SOURCE MATERIAL:
***

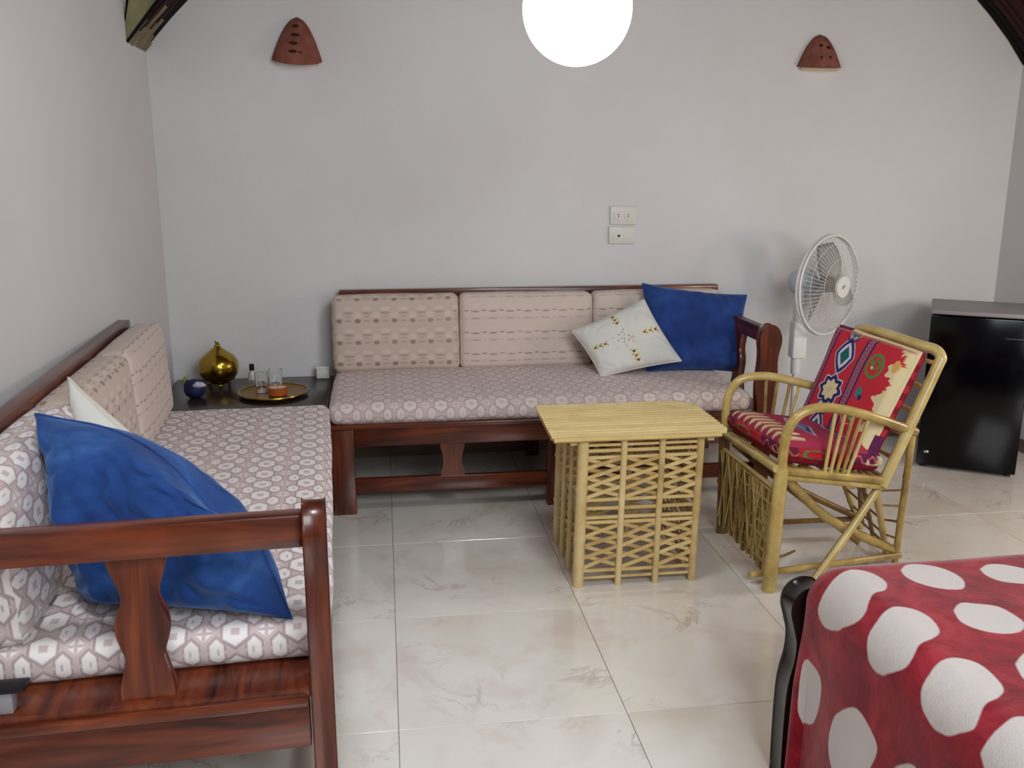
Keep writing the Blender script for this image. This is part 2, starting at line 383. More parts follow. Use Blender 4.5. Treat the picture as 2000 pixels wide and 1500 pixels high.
def pillow(name, bl, br, tr, tl, th, mat, parent=None, n=60, pinch=.07, wr=.012, seed=0, colf=None, fold=None, frontbias=.5):
    """square cushion given its four corners (bottom left, bottom right, top right, top left)"""
    bl, br, tr, tl = map(Vector, (bl, br, tr, tl)); nrm = (br-bl).cross(tl-bl).normalized()
    cen = (bl+br+tr+tl)/4; bm = bmesh.new(); cols = []
    def P(u, v, s):
        p = bl*(1-u)*(1-v)+br*u*(1-v)+tr*u*v+tl*(1-u)*v
        a_, b_ = 2*u-1, 2*v-1
        sag = pinch*((1-a_*a_)*(b_*b_)**2); sag2 = pinch*((1-b_*b_)*(a_*a_)**2)
        mu = bl*.5*(1-v)+br*.5*(1-v)+tr*.5*v+tl*.5*v; mv = bl*(1-u)*.5+br*u*.5+tr*u*.5+tl*(1-u)*.5
        p = p+(mv-p)*sag*1.6/max(abs(b_), .3)*abs(b_)+(mu-p)*sag2*1.6/max(abs(a_), .3)*abs(a_)
        e = max(0, (1-a_**4))*max(0, (1-b_**4)); h = th*.5*(e**.55)
        q = Vector((u*3.1, v*3.1, s*2+seed*5.7))
        wv = noise.noise(q)*wr+abs(noise.noise(q*2.3+Vector((3, 1, 0))))*wr*.9*(1 if s > 0 else .6)
        h = h*(1+.15*noise.noise(q*.7))+wv*min(1, e*3)
        p = p+nrm*s*h
        if fold: p = fold(u, v, p)
        return p
    F = {}; B = {}
    ts = [.5-.5*math.cos(PI*i/n)*(1) for i in range(n+1)]; ts = [.5*t+.5*i/n for i, t in enumerate(ts)]
    for i in range(n+1):
        for j in range(n+1):
            u, v = ts[i], ts[j]; F[i, j] = bm.verts.new(P(u, v, 1)); cols.append((u, v))
    for i in range(n+1):
        for j in range(n+1):
            if i in (0, n) or j in (0, n): B[i, j] = F[i, j]
            else: B[i, j] = bm.verts.new(P(ts[i], ts[j], -1)); cols.append((ts[i], ts[j]))
    for i in range(n):
        for j in range(n):
            bm.faces.new((F[i, j], F[i+1, j], F[i+1, j+1], F[i, j+1])); bm.faces.new((B[i, j], B[i, j+1], B[i+1, j+1], B[i+1, j]))
    edge = [F[i, 0].co.copy() for i in range(n+1)]+[F[n, j].co.copy() for j in range(1, n+1)]+[F[i, n].co.copy() for i in range(n-1, -1, -1)]+[F[0, j].co.copy() for j in range(n-1, -1, -1)]
    me = bpy.data.meshes.new(name); bm.to_mesh(me); bm.free()
    for p in me.polygons: p.use_smooth = True
    if colf: bake(me, colf(np.array(cols)))
    return link(name, me, mat, parent), edge
def bake(me, rgb):
    a_ = me.attributes.new('Col', 'FLOAT_COLOR', 'POINT'); c = np.ones((len(me.vertices), 4), np.float32); c[:, :3] = rgb
    a_.data.foreach_set('color', c.ravel())

# ------------------------------------------------------------------ room
XL, XR, YB, YF, ZC = -1.0, 3.165, 4.42, -2.6, 3.0
o = bx('floor', (XL-.1, XR+.1, YF, YB+.1, -.10, -.006), 'grout', bev=0); struct(o); floor_o = o
# 60 cm marble tiles, each its own piece (joints recessed)
bm = bmesh.new(); box(bm, -.2992, .2992, -.2992, .2992, -.006, 0, bev=.0008, seg=1)
me0 = bpy.data.meshes.new('floor_tile'); bm.to_mesh(me0); bm.free(); me0.materials.append(M['tile'])
for i in range(-2, 6):
    for j in range(-8, 4):
        cx, cy = .3+.6*i, 2.41+.6*j
        x0, x1, y0, y1 = cx-.3, cx+.3, cy-.3, cy+.3
        cutx0, cutx1, cuty1 = max(x0, XL), min(x1, XR), min(y1, YB)
        if cutx1-cutx0 < .02 or y1 < YF: continue
        if cutx0 > x0+.001 or cutx1 < x1-.001 or cuty1 < y1-.001:
            bm = bmesh.new(); box(bm, cutx0-cx+.0008, cutx1-cx-.0008, -.2992, cuty1-cy-.0008, -.006, 0, bev=.0008, seg=1)
            me = bpy.data.meshes.new('floor_tile'); bm.to_mesh(me); bm.free(); me.materials.append(M['tile'])
        else: me = me0
        t = bpy.data.objects.new('floor_tile', me); C.objects.link(t); t.location = (cx, cy, 0); t.parent = floor_o
bm = bmesh.new(); box(bm, XL, XR, YB-.0, YB+.1, 0, ZC); o = struct(fin('wall_back', bm, 'plaster'))
struct(bx('wall_left', (XL-.1, XL, YF, YB+.1, 0, ZC), 'plaster', bev=0))
struct(bx('wall_right', (XR, XR+.1, YF, YB+.1, 0, ZC), 'plaster', bev=0))
struct(bx('wall_front', (XL-.1, XR+.1, YF-.1, YF, 0, ZC), 'plaster', bev=0))
struct(bx('ceiling', (XL-.1, XR+.1, YF-.1, YB+.1, ZC, ZC+.1), 'ceil', bev=0))
struct(bx('baseboard_back', (XL, XR, YB-.012, YB, 0, .065), 'skirting', bev=.002))
struct(bx('baseboard_right', (XR-.012, XR, YF, YB-.012, 0, .065), 'skirting', bev=.002))
struct(bx('baseboard_left', (XL, XL+.012, YF, YB-.012, 0, .065), 'skirting', bev=.002))
# arch rib in front of the back wall: solid backing with reed strips on its underside
CXA = (XL+XR)/2; HALF = (XR-XL)/2; A0 = math.radians(50); RA = HALF/math.sin(A0); ZA = 1.885-RA*math.cos(A0)
def arcp(t, r): a_ = -A0+2*A0*t; return (CXA+r*math.sin(a_), ZA+r*math.cos(a_))
YR0 = 4.10
root = thing('ceiling_arch', 'dark reed and wood arch springing across the top of the back wall', 'arch', (CXA, 4.26, 1.885))
off = root.location
bm = bmesh.new(); N = 48
out = [arcp(i/N, RA+.022) for i in range(N+1)]+[(XR, ZC-.01), (XL, ZC-.01)]
out = [(max(XL, min(XR, a_)), b_) for a_, b_ in out]
prism(bm, out, 'y', YR0+.01, YB-.001); fin('arch_body', bm, 'plaster', root, off=off)
# front face edging (olive reed board between black edges)
def arcband(name, r0_, r1_, y0, y1, mat, t0=0, t1=1, n=24, parent=root, jag=0):
    bm = bmesh.new(); prev = None
    for i in range(n+1):
        t = t0+(t1-t0)*i/n; w_ = 1+jag*random.uniform(-1, 1)
        a_, b_ = arcp(t, r0_), arcp(t, r1_)
        cl = lambda q: (max(XL+.002, min(XR-.002, q[0])), q[1]); a_, b_ = cl(a_), cl(b_)
        cur = [bm.verts.new((a_[0], y0, a_[1])), bm.verts.new((a_[0], y1, a_[1])), bm.verts.new((b_[0], y1, b_[1])), bm.verts.new((b_[0], y0, b_[1]))]
        if prev:
            for k in range(4): bm.faces.new((prev[k], prev[(k+1) % 4], cur[(k+1) % 4], cur[k]))
        else: bm.faces.new(cur)
        prev = cur
    bm.faces.new(prev[::-1]); bmesh.ops.remove_doubles(bm, verts=bm.verts, dist=1e-6)
    return fin(name, bm, mat, parent, off=off)
arcband('front_board', RA+.012, RA+.13, YR0, YR0+.012, 'reed_olive')
arcband('edge_strip', RA+.0, RA+.014, YR0-.006, YR0+.012, 'black_edge')
arcband('edge_strip', RA+.128, RA+.145, YR0-.006, YR0+.012, 'black_edge')
# underside: seven long strips side by side, pale bare ends of uneven length on the left
arcband('arch_lining', RA+.016, RA+.024, YR0+.002, YB-.001, 'reed_dark', 0, 1, 40)
ns = 7; wd = (YB-YR0-.01)/ns; ends = [.022, .014, .034, .012, .028, .010, .005]
for k in range(ns):
    y0 = YR0+.005+wd*k; e = ends[k]; dr = random.uniform(-.004, .004)
    arcband('dark_strip', RA+.006+dr, RA+.021, y0+.004, y0+wd-.004, 'black_edge' if k in (5, 6) else 'reed_dark', e, 1, 30)
    arcband('pale_strip', RA-.001+dr, RA+.021, y0+.007, y0+wd-.010, 'reed_pale', .0, e, 3)
    arcband('pale_strip', RA-.004+dr, RA+.021, y0+wd*.38, y0+wd*.58, 'reed_pale', .0, e+random.uniform(.004, .012), 3)
# ------------------------------------------------------------------ pendant globe
root = thing('pendant_lamp', 'lit white glass globe lamp hanging at the top of the picture', 'lamp', LAMP_POS)
bm = bmesh.new(); bmesh.ops.create_uvsphere(bm, u_segments=48, v_segments=32, radius=LAMP_R); fin('globe', bm, 'opal', root, smooth=True)
lathed('collar', [(0, .04), (.05, .04), (.05, 0), (.055, -.02), (0, -.02)], 'chrome', root, c=(0, 0, LAMP_R+.01))
bm = bmesh.new(); tube(bm, [(0, 0, LAMP_R+.04), (0, 0, ZC-LAMP_POS[2]-.02)], .004); fin('cord', bm, 'black_plastic', root, smooth=True)
lathed('ceiling_rose', [(0, .0), (.06, 0), (.05, -.03), (0, -.035)], 'white_plastic', root, c=(0, 0, ZC-LAMP_POS[2]))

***

AIM OF THE EXERCISE:
Find how many lines of the material carry the string "picture". Only the number should be in the answer.

FINISHED ANSWER:
2